Castillo e alguns outros analistas vêem o fim da concessão como uma radicalização crescente do governo. Parlamento Europeu, Repórteres sem Fronteiras, Anistia Internacional e Sociedade Interamericana de Imprensa são algumas das organizações internacionais que manifestaram seu temor quanto à deterioração da liberdade de expressão no país. O governo afirma que não há uma ameaça à liberdade de imprensa porque outros veículos continuam a funcionar, inclusive os jornais. Mas, sem dúvida, o fechamento da RCTV, que funciona há 53 anos, representa um duro golpe aos críticos ao governo: além de ter a maior audiência, ela tem o maior alcance em território venezuelano.

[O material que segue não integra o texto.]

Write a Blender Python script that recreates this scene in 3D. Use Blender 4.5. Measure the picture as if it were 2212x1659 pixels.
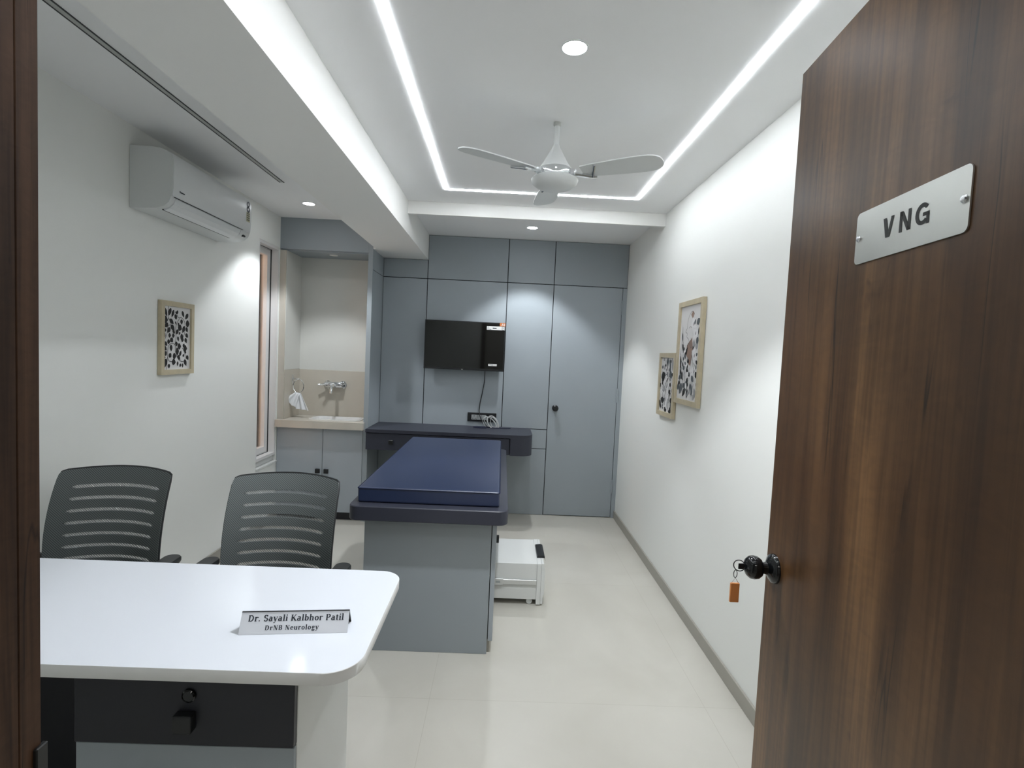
import bpy, bmesh, math, random, os
from math import sin, cos, pi, radians, sqrt, atan2
from mathutils import Vector, Matrix
random.seed(7)
for o in list(bpy.data.objects): bpy.data.objects.remove(o)
SC = bpy.context.scene
COL = SC.collection

# ---------------------------------------------------------------- camera, world, exposure
F, YAW, PITCH, ROLL = 1132.174, 0.0201, 0.0563, 0.0461
fw = Vector((sin(YAW)*cos(PITCH), cos(YAW)*cos(PITCH), -sin(PITCH)))
rt0 = Vector((cos(YAW), -sin(YAW), 0)); up0 = rt0.cross(fw)
rt = rt0*cos(ROLL) + up0*sin(ROLL); up = up0*cos(ROLL) - rt0*sin(ROLL)
cd = bpy.data.cameras.new('camera'); cam = bpy.data.objects.new('camera', cd); COL.objects.link(cam)
cd.sensor_fit = 'HORIZONTAL'; cd.sensor_width = 36.0; cd.lens = 36.0*F/2212.0; cd.clip_start = 0.02
cam.matrix_world = Matrix(((rt.x, up.x, -fw.x, 0), (rt.y, up.y, -fw.y, 0), (rt.z, up.z, -fw.z, 1.5), (0, 0, 0, 1)))
SC.camera = cam
wd = bpy.data.worlds.new('world'); SC.world = wd; wd.use_nodes = True
wd.node_tree.nodes['Background'].inputs[0].default_value = (1.0, 0.93, 0.86, 1)
wd.node_tree.nodes['Background'].inputs[1].default_value = 5.0
SC.view_settings.view_transform = 'Standard'; SC.view_settings.look = 'None'
SC.view_settings.exposure = 1.80; SC.view_settings.gamma = 1.0; SC.view_settings.use_curve_mapping = False
LED_STRENGTH = 12.0       # ceiling light lines
DOWN_DISC = 11.0          # downlight faces
SPOT_W = 25.0             # downlight beams
LIGHT_COL = (0.935, 0.975, 1.025)

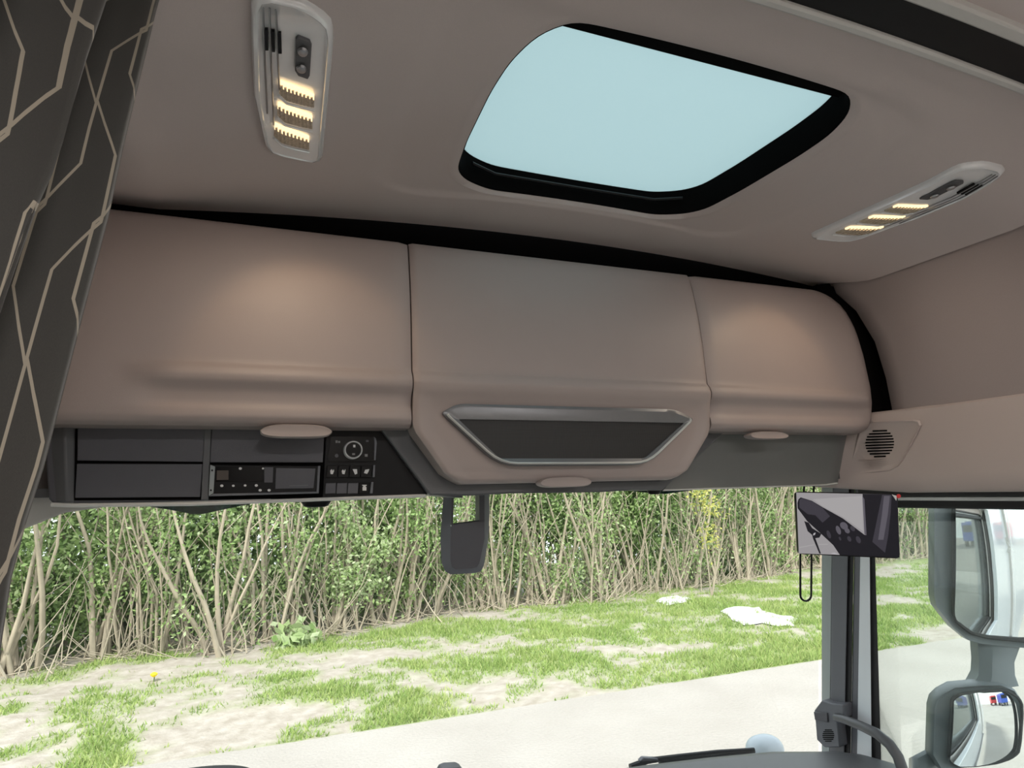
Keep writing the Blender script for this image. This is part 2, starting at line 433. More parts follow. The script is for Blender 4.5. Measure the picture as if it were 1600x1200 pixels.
# underside of the console up to the windscreen
mb = MB(); mb.box((-1.2, 1.60, .012), (1.05, 2.16, .03))
struct('trim_3', mb, DARK2, 'dark header panel between overhead console and windscreen', 'trim')
# roof front above the windscreen, rear wall, floor
mb = MB(); mb.box((-1.3, 2.1, .02), (1.3, 2.16, .95)); mb.box((-1.3, 1.63, .93), (1.3, 2.16, .95))
struct('wall_roof_front', mb, BLACK_AND_SHADE, 'outer roof shell above the windscreen', 'wall')
mb = MB(); mb.box((-1.3, -.80, -1.55), (1.3, -.75, .95))
struct('wall_rear', mb, BEIGE, 'beige rear wall of the sleeper cab', 'wall')
mb = MB(); mb.box((-1.3, -.8, -1.6), (1.3, 2.1, -1.55))
struct('floor', mb, plastic('grey_carpet', (.22, .21, .20), .95, .1, 200), 'dark cab floor', 'floor')
for side, s, xw in (('right', 1, 1.17), ('left', -1, 1.25)):
    mb = MB()
    mb.box((min(s * xw, s * (xw + .05)), -.8, -1.6), (max(s * xw, s * (xw + .05)), .18, .3))
    mb.box((min(s * xw, s * (xw + .05)), .18, -1.6), (max(s * xw, s * (xw + .05)), 1.95, -.98))
    struct('wall_lower_' + side, mb, BEIGE, 'beige lower cab side beside the %s' % ('passenger door' if s > 0 else 'driver door'), 'wall')
# doors: header frame with seal, glass
def door(n, s, xw, zt, zb, y1, gl):
    d = tag(bpy.data.objects.new('door_%d' % n, None), 'black frame around the %s door window' % ('passenger' if s > 0 else 'driver'), 'door', kind='structure')
    COL.objects.link(d); d.location = (s * xw, .9, zb - .8)
    def b(x0, x1, ya, yb, za, zc): m = MB(); m.box((min(s * x0, s * x1), ya, za), (max(s * x0, s * x1), yb, zc)); return m
    obj('window_frame', b(xw - .005, xw + .05, .15, y1, zb, zt - .022), RUBBER, d, bevel=.006)
    obj('seal', b(xw - .045, xw + .03, .15, y1, zt - .012, zt + .012), RUBBER, d, bevel=.004)
    obj('metal_strip', b(xw - .012, xw + .03, .15, y1, zt - .026, zt - .013), STEEL, d, bevel=.003)
    obj('sill', b(xw - .03, xw + .05, .15, y1 + .1, -1.0, -.965), RUBBER, d, bevel=.006)
    obj('rear_frame', b(xw - .02, xw + .05, .13, .18, -1.0, zt), RUBBER, d, bevel=.006)
    m = MB(); x = s * (xw + .025); m.box((x - .002, .15, -.98), (x + .002, y1 + .22, zb + .01))
    return d, m
d, m = door(1, 1, 1.17, -.036, -.085, 1.62, None)
struct('window_2', m, GLASS_DOOR, 'passenger door window glass', 'window')
d, m = door(2, -1, 1.25, -.09, -.13, 1.60, None)
struct('window_3', m, GLASS_DOOR, 'driver door window glass', 'window')

# windscreen
def ws_y(x, z):
    k = 2.03 - (.17 if x > 0 else .30) * (abs(x) / 1.22) ** 2.2
    return k + .13 * (-z)
mb = MB(); mb.grid(lambda u, v: (lerp(-1.27, 1.21, u), ws_y(lerp(-1.27, 1.21, u), lerp(.06, -1.02, v)), lerp(.06, -1.02, v)), 40, 12)
struct('window_1', mb, GLASS_SCREEN, 'wide curved windscreen glass', 'window')

# passenger-side A-pillar: trim, lighter edge, seals, pale outer edge
pil = tag(bpy.data.objects.new('trim_4', None), 'dark grey windscreen pillar with rubber seals beside the passenger door', 'pillar', kind='structure')
COL.objects.link(pil); pil.location = (1.15, 1.75, -1.0)
def pillar_strip(pa, pb, xa, xb, depth, name, mat, bev=.004):
    # pa, pb: (top px, bottom px) of the strip's two edges at y = 870 and y = 1190
    rings = []
    for py, k in ((760, -110 / 320), (870, 0), (980, 110 / 320), (1190, 1), (1230, 1.12)):
        A = atX(lerp(pa[0], pa[1], k), py, xa); B = atX(lerp(pb[0], pb[1], k), py, xb)
        dv = np.array([depth * .75, depth * .66, 0]); rings.append([A, B, B + dv, A + dv])
    m = MB().loft(rings); return obj(name, m, mat, pil, bevel=bev)
pillar_strip((1284, 1284), (1300, 1296), 1.155, 1.135, .10, 'pillar_edge', PILLAR_L)
pillar_strip((1300, 1296), (1325, 1319), 1.135, 1.13, .10, 'pillar_cover', PILLAR)
pillar_strip((1325, 1319), (1334, 1329), 1.138, 1.138, .08, 'seal', RUBBER, .003)
pillar_strip((1334.5, 1329.5), (1345, 1340), 1.142, 1.142, .08, 'seal', PILLAR, .003)
pillar_strip((1344, 1339), (1359, 1362), 1.14, 1.14, .02, 'outer_panel_edge', plastic('pale_blue_paint', (.80, .86, .90), .3, .03, 6), .002)
pillar_strip((1357, 1361), (1367.5, 1377), 1.15, 1.15, .07, 'door_seal', RUBBER, .003)
# driver-side pillar
pil2 = tag(bpy.data.objects.new('trim_5', None), 'dark windscreen pillar at the driver side', 'pillar', kind='structure')
COL.objects.link(pil2); pil2.location = (-1.24, 1.65, -1.0)
mb = MB().loft([[(-1.245, y0, z), (-1.235, y0 - .12, z), (-1.33, y0 - .12, z), (-1.33, y0, z)] for z, y0 in ((.0, 1.70), (-.5, 1.74), (-1.0, 1.80))])
obj('pillar_cover', mb, RUBBER, pil2, bevel=.006)

# dashboard
mb = MB()
edge = [(1.10, 1.56), (1.092, 1.62), (1.07, 1.685), (1.02, 1.73), (.83, 1.81), (.62, 1.86), (.40, 1.90), (.195, 1.93), (0, 1.95), (-.3, 1.95), (-.7, 1.93), (-1.2, 1.80)]
rings = []
for (x, y) in edge:
    zt = interp(x, [-1.2, .1, .195, .4, .83, 1.10], [-.875, -.872, -.857, -.852, -.85, -.853])
    rings.append([(x, 1.25, -1.5), (x, 1.2, -1.1), (x, 1.26, zt - .02), (x, 1.36, zt), (x, y - .04, zt), (x, y - .012, zt - .004), (x, y, zt - .02), (x, y + .02, -1.05), (x, y + .02, -1.5)])
mb.loft(rings)
dash = thing('dashboard', 'dark grey dashboard top under the passenger side of the windscreen', 'dashboard', (0, 1.6, -1.5))
obj('dash_top', mb, DARK2, dash, smooth=60)
mb = MB()
mb.grid(lambda u, v: (-.90 + .17 * math.cos(math.pi * (1 - u)), 1.80 + .16 * (v - .5), -.660 + .072 * math.sin(math.pi * u) ** .55 * math.sin(math.pi * (.12 + .76 * v)) ** .5 - .04), 24, 10)
mb.box((-1.2, 1.74, -.95), (-.5, 1.86, -.80))
obj('instrument_hood', mb, RUBBER, dash, smooth=60)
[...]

- Outras emissoras já moderaram suas críticas, e das quatro TVs de oposição que existiam há três anos, só restaram duas, contando com a RCTV. Agora ficará apenas uma - comenta Malaver.

Sem a RCTV restará a Globovisión como canal aberto à oposição, mas a emissora não possui cobertura nacional, lembram analistas. E mesmo que a RCTV continue transmitindo a cabo ou em UHF, seu público seria mais restrito, seja pela condição financeira, já que muitos não poderiam pagar pelo serviço, ou pelo alcance, mais limitado. De qualquer forma, esta é uma medida impopular, que pela primeira vez afetou uma parcela da população que tradicionalmente apóia Chávez e que poderia trazer custos políticos para o presidente:

- Isso teremos que ver com o tempo, mas de imediato dá uma idéia de sua tendência autoritária e sua intolerância à crítica - diz Cristina.